Slowly but surely as the years rolled on the NSPCC continued to press the message about the prevalence of child sexual abuse, while encouraging victims to come forward. During this time the corrosive effects of this most insidious crime have been painfully detailed by many of those whose lives have been derailed by it. And of course the details of the hundreds of opportunistic sexual assaults committed by Jimmy Savile have been indelibly branded onto the nation’s consciousness.

It’s been a long road - particularly for those who were raped or otherwise abused as children and are now well into their later years - to bring society around to accepting that this is not to be treated as a dark secret that we really don’t want to expose to daylight. Many of those who called our helpline during the early days of the Savile investigation had never told anyone about the traumatic events of their childhoods despite the fact they had reached retirement age.

So, having buried the taboo, we seem to be in danger of giving it the kiss of life with the way some cases of alleged abuse are now being perceived.

It’s quite right that all claims of sexual assault should be investigated, tested and, where there is a case, pursued through the judicial system. No one is above the law, whether a ‘celebrity’ or a lord.

But we seem to have lost a sense of perspective when it comes to these crimes with vast resources being allocated to a handful of cases while many thousands of reported incidents are virtually on hold.

The police should never have to apologise for investigating crimes and following leads. However, if allegations are false or cannot be substantiated they should say so. This would be a strength not a weakness.
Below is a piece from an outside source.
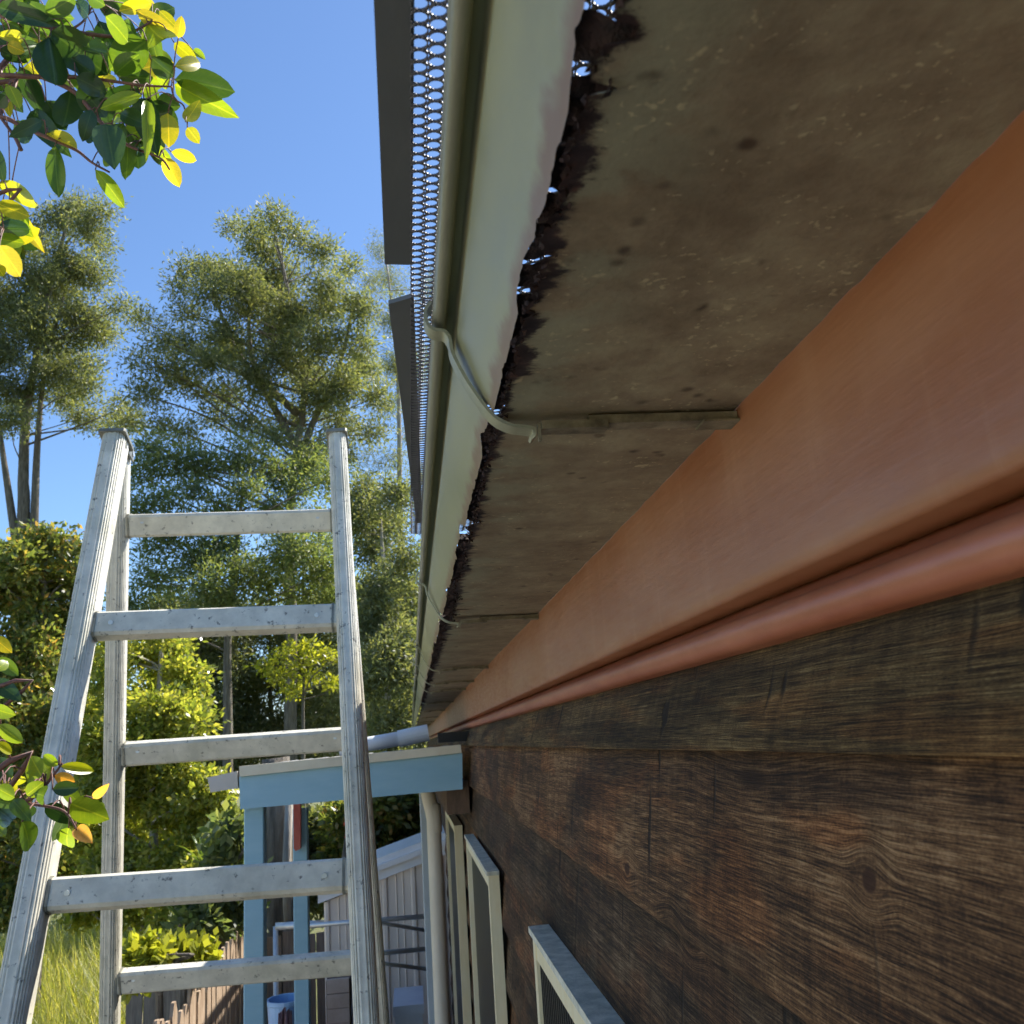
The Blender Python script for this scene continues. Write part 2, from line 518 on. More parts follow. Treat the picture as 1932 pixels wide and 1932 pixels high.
M['screen'] = mottled("black_fly_screen", (0.010, 0.010, 0.011), (0.022, 0.022, 0.024), 200, (1, 1, 1), 0.7, 0.0, 0.3, 0.001)
M['glass'] = NT("dark_window_glass").set((0.015, 0.014, 0.013), 0.35, 0, 0.15)
M['darkwood'] = mottled("brown_ledger_timber", (0.07, 0.042, 0.026), (0.15, 0.09, 0.055), 12, (3, 3, 1), 0.8, 0.0, 0.4, 0.003)
M['black'] = NT("black_plastic").set((0.012, 0.012, 0.013), 0.5)
M['greige'] = mottled("greige_gutter_paint", (0.46, 0.43, 0.40), (0.54, 0.50, 0.46), 8, (1, 1, 1), 0.45)
M['redpost'] = mottled("faded_red_paint", (0.40, 0.075, 0.055), (0.52, 0.13, 0.09), 14, (1, 1, .5), 0.6)
M['shed'] = mottled("beige_shed_steel", (0.76, 0.64, 0.53), (0.82, 0.71, 0.60), 4, (1, 1, 1), 0.5, 0.0, 0.0)
M['paling'] = mottled("weathered_paling", (0.28, 0.19, 0.12), (0.48, 0.36, 0.25), 14, (2, 6, .5), 0.85, 0.0, 0.5, 0.004, rand=9.0)
M['greypaling'] = mottled("grey_fence_timber", (0.16, 0.135, 0.11), (0.28, 0.24, 0.20), 12, (6, 2, .5), 0.85, 0.0, 0.5, 0.004, rand=9.0)
M['galv'] = mottled("galvanised_tube", (0.50, 0.53, 0.54), (0.64, 0.66, 0.66), 20, (1, 1, 1), 0.4, 0.5, 0.0)
M['cloth'] = mottled("lavender_cloth", (0.50, 0.49, 0.66), (0.62, 0.61, 0.76), 12, (3, 3, .6), 0.9)
M['blueplastic'] = mottled("blue_plastic", (0.30, 0.50, 0.76), (0.36, 0.56, 0.80), 6, (1, 1, 1), 0.35, 0, 0)
M['pinkish'] = mottled("dusty_pink_cloth", (0.46, 0.30, 0.32), (0.56, 0.38, 0.38), 12, (1, 1, 1), 0.85)
M['pinktimber'] = mottled("pinkish_timber", (0.50, 0.36, 0.28), (0.62, 0.47, 0.38), 12, (1, 4, 1), 0.8)
M['whitebox'] = mottled("white_plastic_box", (0.62, 0.64, 0.70), (0.72, 0.74, 0.78), 6, (1, 1, 1), 0.4, 0, 0)
M['bark'] = mottled("grey_bark", (0.10, 0.085, 0.065), (0.26, 0.225, 0.18), 7, (3, 3, .5), 0.9, 0.0, 0.8, 0.03)
M['palebark'] = mottled("pale_bark", (0.26, 0.23, 0.19), (0.46, 0.42, 0.36), 7, (3, 3, .5), 0.9, 0.0, 0.5, 0.02)
M['twig'] = mottled("reddish_twig", (0.10, 0.045, 0.035), (0.24, 0.105, 0.075), 60, (1, 1, 1), 0.6)
M['soil'] = mottled("bare_soil", (0.10, 0.075, 0.05), (0.19, 0.15, 0.10), 3, (1, 1, 1), 0.95, 0, 0.5, 0.03)
M['concrete'] = mottled("bounce_path_concrete", (0.40, 0.38, 0.34), (0.52, 0.50, 0.46), 3, (1, 1, 1), 0.9, 0, 0.2, 0.004)

# foliage: small far leaves; olive, mid and dark ranges greyed to paint in haze
M['fol_pine'] = leaf_mat("olive_foliage", [(0, (0.092, 0.116, 0.072)), (0.5, (0.150, 0.175, 0.104)), (1, (0.235, 0.240, 0.142))], 0.5, 0.50)
M['fol_mid'] = leaf_mat("mid_green_foliage", [(0, (0.085, 0.122, 0.065)), (0.5, (0.140, 0.182, 0.088)), (1, (0.215, 0.235, 0.112))], 0.5, 0.50)
M['fol_dark'] = leaf_mat("dark_green_foliage", [(0, (0.070, 0.092, 0.050)), (0.6, (0.125, 0.150, 0.075)), (1, (0.190, 0.200, 0.100))], 0.5, 0.48)
M['fol_grey'] = leaf_mat("grey_green_foliage", [(0, (0.12, 0.14, 0.08)), (0.6, (0.17, 0.19, 0.11)), (1, (0.23, 0.24, 0.13))], 0.55, 0.4)
M['fol_bush'] = leaf_mat("glossy_bush_foliage", [(0, (0.080, 0.115, 0.042)), (0.55, (0.155, 0.190, 0.065)), (0.86, (0.26, 0.26, 0.085)), (1, (0.38, 0.23, 0.09))], 0.28, 0.52)
M['fol_lime'] = leaf_mat("lime_bush_foliage", [(0, (0.130, 0.175, 0.040)), (0.5, (0.250, 0.285, 0.068)), (1, (0.40, 0.38, 0.105))], 0.28, 0.55)
M['fol_yellow'] = leaf_mat("yellow_green_foliage", [(0, (0.20, 0.24, 0.035)), (1, (0.36, 0.36, 0.06))], 0.4, 0.5)
M['grass'] = leaf_mat("long_sunlit_grass", [(0, (0.16, 0.20, 0.045)), (0.6, (0.30, 0.31, 0.08)), (1, (0.46, 0.42, 0.17))], 0.5, 0.45)
M['frond'] = leaf_mat("strappy_leaf", [(0, (0.06, 0.11, 0.028)), (1, (0.14, 0.20, 0.05))], 0.35, 0.4, per='object')
# near leaves: one colour range for each age of leaf
M['lf_dark'] = leaf_mat("old_glossy_leaf", [(0, (0.022, 0.058, 0.018)), (1, (0.045, 0.090, 0.028))], 0.24, 0.30, per='object')
M['lf_mid'] = leaf_mat("green_leaf", [(0, (0.060, 0.120, 0.018)), (1, (0.095, 0.165, 0.024))], 0.26, 0.45, per='object')
M['lf_lime'] = leaf_mat("lime_leaf", [(0, (0.150, 0.230, 0.020)), (1, (0.21, 0.29, 0.026))], 0.28, 0.50, per='object')
M['lf_yel'] = leaf_mat("young_yellow_leaf", [(0, (0.26, 0.29, 0.018)), (0.6, (0.36, 0.34, 0.025)), (1, (0.46, 0.38, 0.05))], 0.3, 0.48, per='object')
M['lf_org'] = leaf_mat("young_orange_leaf", [(0, (0.52, 0.27, 0.05)), (1, (0.58, 0.34, 0.09))], 0.3, 0.50, per='object')


def G(x, y, z): return (x, y, z + H)


# ================================================================== SETTING
g = MB()
n = 40
S = 300.0
for i in range(1):
    g.quad((-S, -S, 0), (S, -S, 0), (S, S, 0), (-S, S, 0))
tg = NT("rough_lawn")
vg = tg.coords()
cg = tg.ramp(tg.noise(vg, 0.9, 8, 0.65), [(0.35, (0.13, 0.115, 0.055)), (0.52, (0.155, 0.17, 0.055)), (0.68, (0.235, 0.225, 0.095))])
tg.bump(tg.noise(vg, 9, 6, 0.7), 0.8, 0.08)
tg.set(cg, 0.95)
ground = g.build("ground", tg.m); tag(ground, kind='structure')
p = MB(); p.box((-0.95, -3, 0.004), (0.165, 11.2, 0.05)); tag(p.build("path", M['concrete']), kind='structure')  # unseen concrete strip added to bounce light up the wall
M['bounce_paving'] = mottled("warm_bounce_concrete", (0.50, 0.44, 0.36), (0.62, 0.56, 0.47), 2, (1, 1, 1), 0.9, 0, 0.2, 0.004)
p = MB(); p.box((-9.0, -9, 0.004), (-1.5, 5.6, 0.045)); tag(p.build("bounce_slab", M['bounce_paving']), kind='structure')  # unseen pale slab added to reflect sunlight onto the shaded gutter and wall

# ================================================================== HOUSE
XF = 0.1688     # fascia face
XW = 0.1795      # weatherboard face
Y0, Y1 = -1.2, 10.3
house = thing("timber_house", (2.2, 4.5, 0), "dark rough timber house wall with orange fascia and rusted gutter along the right side", "house")

# weatherboards: one mesh, lapped, slightly uneven
EXP = 0.117
def board_mesh():
    mb = MB(); ys = [Y0]
    y = Y0
    while y < Y1:
        y += 0.035 if y < 1.6 else (0.10 if y < 4 else 0.4)
        ys.append(min(y, Y1))
    zs = [0.0, 0.002, 0.006, 0.02, 0.045, 0.07, 0.095, 0.128]
    rings = []
    for y in ys:
        r = [(0.030, y, 0.0)]
        for z in zs:
            t = 1 - z/0.128
            x = -0.0160*t + 0.0040
            x += 0.0012*fbm(y*7+z*40, 3) + 0.0008*vnoise(y*23+z*11, 8)
            if z < 0.004: x += 0.0022*(0.004-z)/0.004
            r.append((x, y, z + 0.0016*fbm(y*5, 5) * (1 if z < 0.01 else 0)))
        r.append((0.030, y, 0.128))
        rings.append(r)
    mb.loft(rings, caps=True)
    me = mb.mesh("weatherboard", M['timber'], True)
    try: me.set_sharp_from_angle(angle=math.radians(35))
    except Exception: pass
    return me
bm_board = board_mesh()
tops = -0.0145
k = 0
z = tops - 0.0
levels = [tops + EXP*0 ] + [tops - EXP*i for i in range(1, 23)]
_b = put("weatherboard", bm_board, house, Matrix.Translation((XW, 0, H + tops)) @ Matrix.Scale(0.40, 4, (0, 0, 1)))
_b.color = (0.80, 0.86, 0.70, 1)
TINTS = [(0.92, 0.80, 0.70, 1), (0.50, 0.50, 0.52, 1), (0.85, 0.74, 0.68, 1), (0.62, 0.62, 0.62, 1), (1.0, 0.9, 0.8, 1)]
for _i, zz in enumerate(levels[1:]):
    if H + zz < 0.12: break
    _b = put("weatherboard", bm_board, house, Matrix.Translation((XW, 0, H + zz)))
    _b.color = TINTS[_i % 5]
# framing behind the boards, so no light leaks through
MB().box(G(XW + 0.034, Y0, -2.6), G(4.6, Y1, 0.12)).build("wall_core", M['darkwood'], house)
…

It is, of course, difficult that in many of the high-profile cases of recent times the identities of those under investigation have not been officially released by the police but have come to light through other means. Yet we have to deal with the world as it is not as we wish it would be and once names are common knowledge the results of the investigations centring on them should be made public.

When it emerges that someone in the public eye is being investigated for non-recent child abuse it obviously stirs the interest of the media whose appetite can be insatiable. This puts pressure on the police who don’t want to repeat the mistakes of the past by allowing offenders to slip through their hands.  And so there is a danger, as has been seen in recent cases, that officers lack confidence in declaring there is a lack of evidence or the allegations are not true. 
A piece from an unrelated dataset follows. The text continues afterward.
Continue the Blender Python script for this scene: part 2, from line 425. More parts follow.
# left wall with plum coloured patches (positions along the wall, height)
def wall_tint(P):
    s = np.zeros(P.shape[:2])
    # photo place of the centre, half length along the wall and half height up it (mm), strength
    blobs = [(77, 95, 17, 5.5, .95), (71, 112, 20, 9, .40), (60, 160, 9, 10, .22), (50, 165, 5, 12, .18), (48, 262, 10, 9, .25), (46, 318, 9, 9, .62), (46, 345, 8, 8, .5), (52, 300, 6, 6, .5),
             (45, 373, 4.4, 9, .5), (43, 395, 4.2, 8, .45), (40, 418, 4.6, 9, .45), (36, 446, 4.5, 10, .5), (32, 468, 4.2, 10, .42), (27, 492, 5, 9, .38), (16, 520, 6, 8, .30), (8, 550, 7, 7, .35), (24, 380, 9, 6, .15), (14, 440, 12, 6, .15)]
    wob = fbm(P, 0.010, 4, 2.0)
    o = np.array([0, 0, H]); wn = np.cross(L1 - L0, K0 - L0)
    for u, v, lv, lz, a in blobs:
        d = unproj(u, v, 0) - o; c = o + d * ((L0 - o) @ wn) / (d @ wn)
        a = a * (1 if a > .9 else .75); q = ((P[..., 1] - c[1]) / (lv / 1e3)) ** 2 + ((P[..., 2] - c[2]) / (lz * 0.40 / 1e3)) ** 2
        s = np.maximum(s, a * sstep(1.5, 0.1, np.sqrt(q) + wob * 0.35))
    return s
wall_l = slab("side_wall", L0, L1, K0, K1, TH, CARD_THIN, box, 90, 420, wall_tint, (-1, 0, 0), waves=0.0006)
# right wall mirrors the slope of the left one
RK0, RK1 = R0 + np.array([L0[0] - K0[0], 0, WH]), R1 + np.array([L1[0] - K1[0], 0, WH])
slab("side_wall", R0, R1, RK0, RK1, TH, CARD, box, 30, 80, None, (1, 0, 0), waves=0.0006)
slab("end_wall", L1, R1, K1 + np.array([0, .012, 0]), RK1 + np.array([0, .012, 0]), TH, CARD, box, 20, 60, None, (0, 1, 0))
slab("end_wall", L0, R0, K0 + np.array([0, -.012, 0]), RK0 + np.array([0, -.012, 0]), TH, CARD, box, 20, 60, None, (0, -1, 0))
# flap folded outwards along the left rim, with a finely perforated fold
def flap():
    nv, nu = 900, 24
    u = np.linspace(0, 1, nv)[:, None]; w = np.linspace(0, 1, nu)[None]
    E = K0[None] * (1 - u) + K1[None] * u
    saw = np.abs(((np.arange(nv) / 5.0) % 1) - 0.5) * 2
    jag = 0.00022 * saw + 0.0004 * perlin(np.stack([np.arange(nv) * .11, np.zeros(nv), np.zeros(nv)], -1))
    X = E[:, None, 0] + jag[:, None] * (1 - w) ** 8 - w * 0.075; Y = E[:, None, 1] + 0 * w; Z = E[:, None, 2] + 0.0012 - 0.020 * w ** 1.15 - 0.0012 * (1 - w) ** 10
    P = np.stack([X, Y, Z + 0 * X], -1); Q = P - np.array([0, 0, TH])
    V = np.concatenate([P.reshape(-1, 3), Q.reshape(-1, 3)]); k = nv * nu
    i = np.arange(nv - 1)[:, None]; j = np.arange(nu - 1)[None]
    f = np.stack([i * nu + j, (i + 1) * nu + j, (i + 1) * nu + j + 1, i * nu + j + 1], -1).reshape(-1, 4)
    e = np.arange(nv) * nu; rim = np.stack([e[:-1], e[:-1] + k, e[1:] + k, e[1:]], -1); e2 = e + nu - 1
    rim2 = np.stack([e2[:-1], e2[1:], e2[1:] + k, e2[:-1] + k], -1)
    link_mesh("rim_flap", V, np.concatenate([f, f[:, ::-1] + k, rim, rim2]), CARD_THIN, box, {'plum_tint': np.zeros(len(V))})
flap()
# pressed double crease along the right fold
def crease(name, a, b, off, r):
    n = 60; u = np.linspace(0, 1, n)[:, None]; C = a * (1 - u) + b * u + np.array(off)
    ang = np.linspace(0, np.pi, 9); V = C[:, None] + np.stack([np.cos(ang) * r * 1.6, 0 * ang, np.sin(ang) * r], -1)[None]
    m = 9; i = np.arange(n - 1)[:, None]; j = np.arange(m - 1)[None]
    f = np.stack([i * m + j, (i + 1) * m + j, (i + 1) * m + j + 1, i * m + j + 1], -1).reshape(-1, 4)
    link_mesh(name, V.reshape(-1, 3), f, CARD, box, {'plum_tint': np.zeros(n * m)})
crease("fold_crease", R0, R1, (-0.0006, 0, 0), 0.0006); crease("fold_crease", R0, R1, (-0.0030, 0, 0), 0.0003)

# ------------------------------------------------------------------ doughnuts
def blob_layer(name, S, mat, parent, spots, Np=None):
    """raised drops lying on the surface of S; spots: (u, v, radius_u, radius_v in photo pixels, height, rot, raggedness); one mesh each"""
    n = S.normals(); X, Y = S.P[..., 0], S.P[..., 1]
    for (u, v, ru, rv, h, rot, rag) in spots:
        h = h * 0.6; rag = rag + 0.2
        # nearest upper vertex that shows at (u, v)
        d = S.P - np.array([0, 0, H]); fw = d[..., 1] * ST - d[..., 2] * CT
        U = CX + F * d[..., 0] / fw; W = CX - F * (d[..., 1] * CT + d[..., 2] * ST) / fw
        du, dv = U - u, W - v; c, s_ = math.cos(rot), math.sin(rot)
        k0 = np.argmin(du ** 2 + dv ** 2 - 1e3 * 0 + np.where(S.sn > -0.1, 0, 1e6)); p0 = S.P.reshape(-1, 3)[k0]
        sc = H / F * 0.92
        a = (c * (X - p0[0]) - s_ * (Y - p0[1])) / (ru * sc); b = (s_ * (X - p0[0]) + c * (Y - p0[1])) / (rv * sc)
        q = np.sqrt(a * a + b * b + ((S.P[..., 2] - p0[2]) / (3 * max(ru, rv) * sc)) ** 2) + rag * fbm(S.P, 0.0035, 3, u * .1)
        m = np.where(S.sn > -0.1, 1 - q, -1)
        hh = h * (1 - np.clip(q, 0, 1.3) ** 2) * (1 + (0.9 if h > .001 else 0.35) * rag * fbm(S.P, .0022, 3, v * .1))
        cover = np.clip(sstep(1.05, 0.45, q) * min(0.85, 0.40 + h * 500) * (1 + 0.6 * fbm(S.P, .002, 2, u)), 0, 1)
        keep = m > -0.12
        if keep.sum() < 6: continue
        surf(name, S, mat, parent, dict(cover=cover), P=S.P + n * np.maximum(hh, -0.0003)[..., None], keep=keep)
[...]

The disproportionate weight of media attention given to say, Sir Edward Heath, as opposed to the Bradford grooming gang sentenced this week, shows there is a danger the pendulum is swinging too far the other way. This threatens the painstaking work invested in ensuring the public and our institutions recognise child abuse as a very real danger. 

Whilst high profile cases have helped the cause there is now a real risk that the all-encompassing focus on them does both victims of abuse and those advocating on their behalf a fundamental disservice.
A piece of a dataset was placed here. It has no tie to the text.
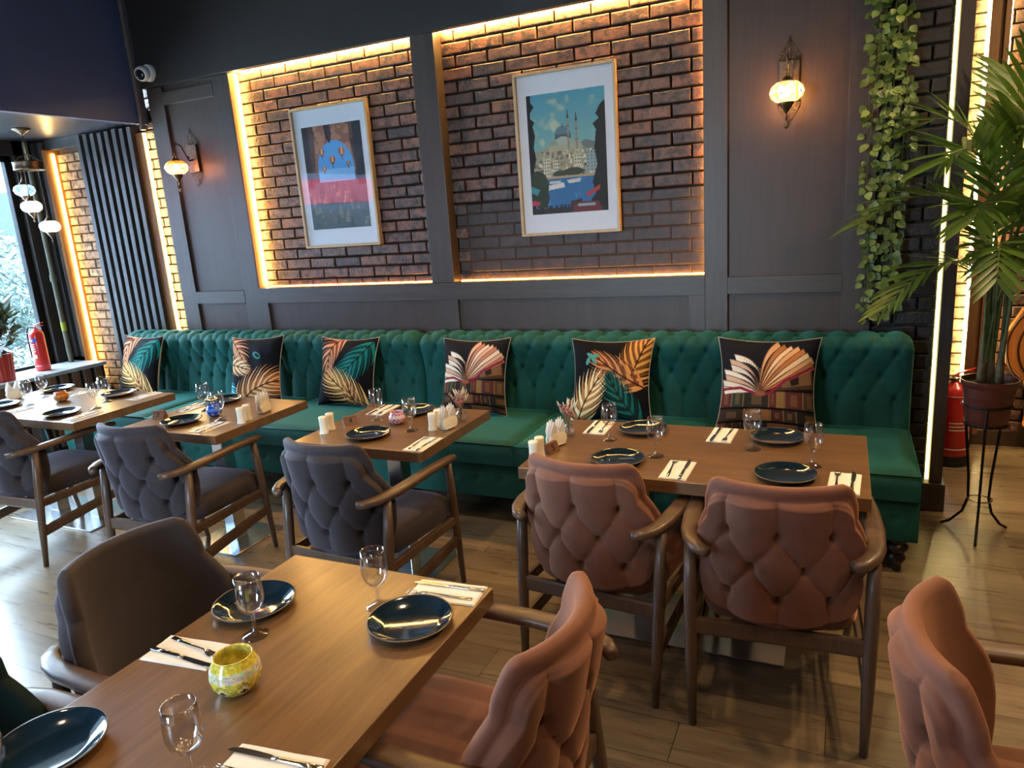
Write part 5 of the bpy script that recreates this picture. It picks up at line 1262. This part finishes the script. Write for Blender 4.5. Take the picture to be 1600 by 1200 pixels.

As the public watches high -profile cases collapsing amidst a media fanfare genuine convictions made across the country week in week out go virtually unannounced. If this trend continues they may start to believe that child sexual abuse isn’t the prolific problem we know it to be.

So, while detectives peer into the mists of time, searching for long lost clues, we have to face the unpalatable possibility that offences being committed today will in turn only be investigated fully in years or decades' time because there is not the manpower to deal with them right now.

So, now the Goddard Inquiry is in full swing, taking evidence about allegations of child sex crimes involving ‘well known people’ as well as institutional abuse, how do we ensure we don’t fail today’s victims?

If they start to think their stories are going to be diminished by the continuing furore over how some senior public figures have been treated by the police they will stay silent. Therefore we have to continue to encourage them to come forward, to give them the confidence of knowing they will be listened to.

If we don’t we will find ourselves back in those incestuous days where people conspired to say and do nothing to prevent child abuse.

Peter Wanless is Chief Executive of the NSPCC.